In other words, cars will have more interfaces that require protection?

Zeh: Yes, but unfortunately it’s not that simple. Because not only the new interfaces, but all functions have to be protected – and not only against access from outside: the controllers in a vehicle must also be protected from each other.

Do you actually expect attacks on one controller by another?

Zeh: There is no absolute security; an interface can be hacked. In the event that one controller is “taken over” it is necessary to prevent the attacker from taking control of the entire vehicle. A knight’s castle was also built with the knowledge that several ramparts are better than just one.

Are multi-stage attack scenarios really conceivable?

Zeh: Yes, just to give one example: ethical hackers – experts who uncover weak spots so they can be eliminated – were able to hack a Jeep in 2015 because its infotainment system was not secure. From there the hackers were able to manipulate the gateway and all other controllers, which allowed them to operate the vehicle as if by remote control.

Such attacks have to be prevented in the future. If an interface is hacked, it is important that only that one function is “lost” and not the entire vehicle!

Do you have ideas for how to protect the controllers?

Zeh: Of course, we already have a few ideas, but one cannot just do whatever one pleases. We need international standards so that the infrastructure can communicate securely with the vehicles and the vehicles with each other.

Automotive manufacturers and security experts from the Fraunhofer Institute SIT, for example, are currently developing standards and encryption technologies for vehicles and for the infrastructure.

And if everything is standardised? Why is your competence still needed?

Zeh: If you have ever tried to read a standard, then you know that it is not easy, and that is not only because of the awkward wording. For one thing, one needs a great deal of expertise to be able to understand and apply a standard...

...and you have this expertise?

Zeh: Yes, we have the qualified experts in our team and I myself, for example, worked in IT security at T-Systems. In addition, we have extensive experience with automotive embedded systems from a wide range of areas, such as display systems, infotainment, active chassis control, power train, but also the "security classic" immobilizer.

That answers the one question, but I interrupted you. What does one need besides expertise to understand a standard?

Zeh: Security is only as strong as the weakest link in the chain. To make every single controller secure, it is therefore necessary to understand the communication structure of the vehicle. One also needs good processes for the error-free implementation of security solutions. But the most important thing is to be aware of all potential problems.

Awareness of problems – is that not taken care of by the standard?

Zeh: I’m afraid not. We have been working for years as experts in the field of functional safety. Management and developers almost always underestimate the challenges of functional safety in systems.

It will be similar with respect to security: the developers will think they only have to integrate a few encryptions. But if they do so without proper understanding of the architecture and potential attack scenarios, it can easily happen that they will open back doors and even entire gateways that allow hackers to break the encryption.

Do you believe that F+S is better prepared for this task than other suppliers?

Zeh: Our experience speaks for us. For more than 15 years we have been developing software for the automotive sector and providing consultation services related to quality and processes.

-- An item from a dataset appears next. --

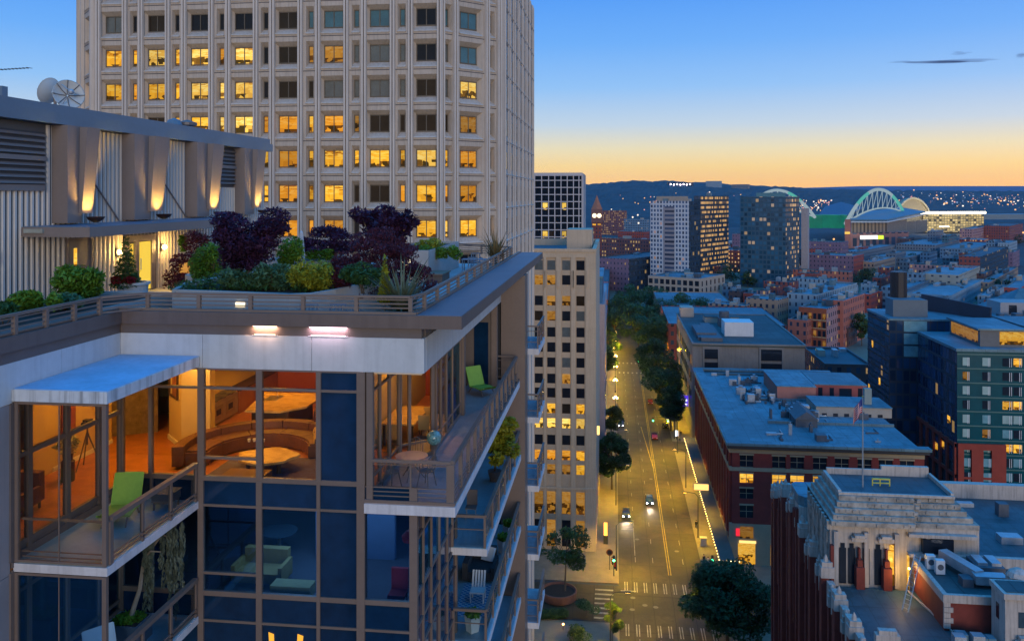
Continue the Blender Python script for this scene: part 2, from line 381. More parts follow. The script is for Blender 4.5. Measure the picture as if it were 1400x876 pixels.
# low railing round the terrace
def railing(name, pts, z0, z1, posts, nslat, par, mat=None, pw=.09, rail=.07, sl=.03, post_at=None, glassm=None, gz=None):
    r = MB(); mat = mat or taupe
    for a, c in zip(pts, pts[1:]):
        r.bar((a[0],a[1],z1-rail/2), (c[0],c[1],z1-rail/2), rail*1.3, rail)
        for k in range(nslat):
            z = z0 + (z1-z0-rail)*(k+.6)/nslat; r.bar((a[0],a[1],z), (c[0],c[1],z), sl, sl)
    o = r.build(name, mat, par)
    for a, c, n in zip(pts, pts[1:], posts):
        for k in range(n+1):
            if k == 0 and a != pts[0]: continue
            t = k/n; x, y = a[0]+(c[0]-a[0])*t, a[1]+(c[1]-a[1])*t
            MB().box(x-pw/2, y-pw/2, z0, x+pw/2, y+pw/2, z1-rail-.002).build('post', mat, o)
        if glassm:
            MB().face([(a[0],a[1],gz[0]),(c[0],c[1],gz[0]),(c[0],c[1],gz[1]),(a[0],a[1],gz[1])]).build('glass_panel', glassm, o)
    return o
railing('terrace_railing', [(-14.28,3),(-14.28,22.3),(-13.5,23.45),(-5.68,23.45),(-5.5,24.4),(-5.68,47),(-9.5,50),(-20,50)], 66.66, 67.2, [17,1,5,1,12,2,4], 4, tower, pw=.11, sl=.034)

# --- glazed front of the two upper floors
cx = [-14.25, P(205,600,y=FY)[0], -11.80, -10.05, -8.30, -7.02]
fz = [61.92, 62.5, 64.5, 65.07]
u = [x-XL for x in cx]
def penthouse_pane(i, j):
    return spandrel if i == 4 else pane_m
glaze(tower, (XL,FY+.06), (cx[-1],FY+.06), u, fz, ([.14,.10,.19,.18,.14,.16],[.12,.07,.07,.1]), penthouse_pane, skip={(0,0),(1,0),(0,1,'h'),(1,1,'h'),(3,1,'h'),(3,0),(3,1),(4,1,'h'),(4,0),(4,1)}, depth=.14)
for i in (0, 1, 3, 4):
    MB().face([(cx[i],FY+.06,61.95),(cx[i+1],FY+.06,61.95),(cx[i+1],FY+.06,64.47),(cx[i],FY+.06,64.47)]).build('window', penthouse_pane(i,1), tower)
b = MB(); b.box(-7.18, FY-.03, 57.2, -6.95, FY+.25, 65.06); b.box(-6.9, FY-.02, 61.45, -6.72, FY+.16, 65.06); b.build('corner_column', taupe, tower)
lx = [-14.25, -13.3, -11.80, -10.05, -8.30, -7.05, -5.56]; u = [x-XL for x in lx]
glaze(tower, (XL,FY+.05), (lx[-1],FY+.05), u, [57.05,57.84,58.62,59.2,61.14,61.86], ([.14,.08,.17,.17,.1,.08,.22],[.07,.07,.14,.07,.07,.03]),
      lambda i, j: spandrel if j in (0,1,4) or i == 4 else pane_low, skip={(i,3,'h') for i in range(6)} - {(2,3,'h')} | {(i,2) for i in (0,1,3,4,5)} | {(i,3) for i in (0,1,3,4,5)}, depth=.13)
for i in (0,1,3,4,5): MB().face([(lx[i],FY+.05,58.66),(lx[i+1],FY+.05,58.66),(lx[i+1],FY+.05,61.12),(lx[i],FY+.05,61.12)]).build('window', spandrel if i == 4 else pane_low, tower)
b = MB(); b.box(-7.1, FY+.11, 61.14, -5.5, FY+.3, 61.3); b.build('sill_beam', taupe, tower)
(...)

We choose our development engineers on the basis of their ability to work in a disciplined, process-compliant environment. They are then trained by our experts for the particular processes and encouraged to comply with them. To put it colloquially: our developers learn the processes from the cradle on.

And how do you help your customers specifically?

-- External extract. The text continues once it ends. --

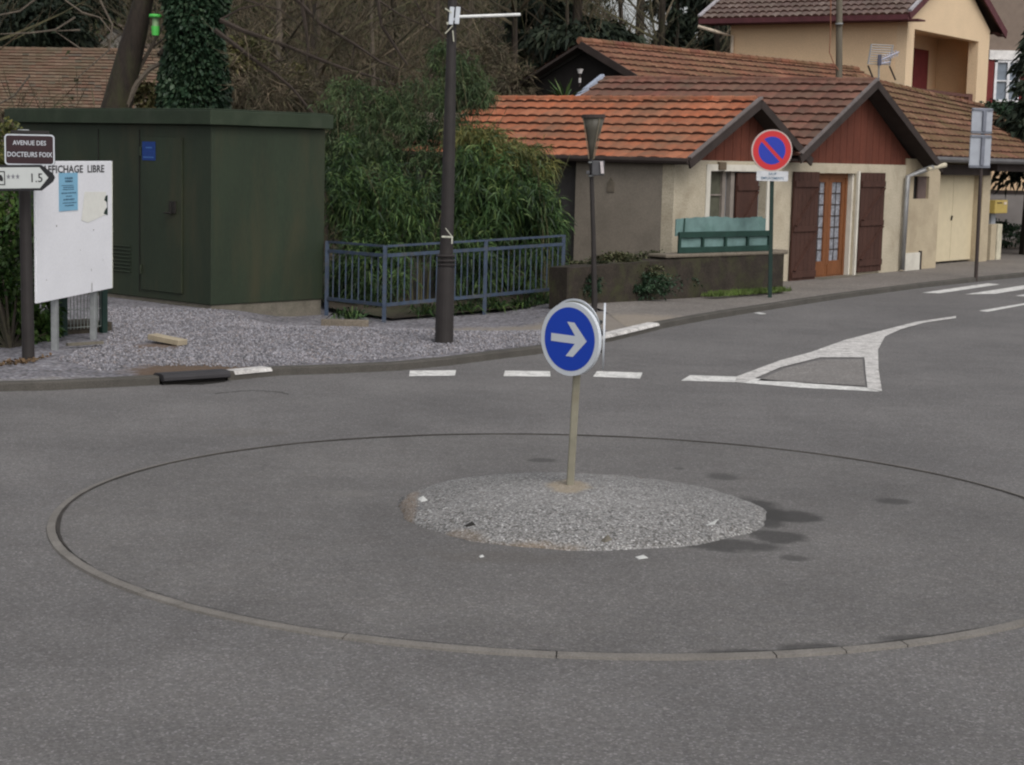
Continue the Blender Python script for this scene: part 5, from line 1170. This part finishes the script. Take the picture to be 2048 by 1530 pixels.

Zeh: We understand the requirements of security – both with respect to the process technology and implementation. Our consultants and development engineers have the expertise and the necessary awareness of problems for proper implementation of the tasks. That enables us to help our customers to supplement their process descriptions to include the issue of security and also to achieve error-free implementation of these processes.

Doesn't that make your customers dependent on you?

Zeh: We attain customer loyalty thorough quality, not through secrecy. We make our know-how transparent from the beginning – in the product specifications, in the design and test documents and in the process descriptions. If needed, we are also glad to train our customers’ employees. That is another reason why our customers have been working with us for so many years.

Our customers do not become dependent on us. And because we make our expertise available so that others can use it, we can always create free capacities to accept new challenges.

Good luck, then, in making our cars secure for the future!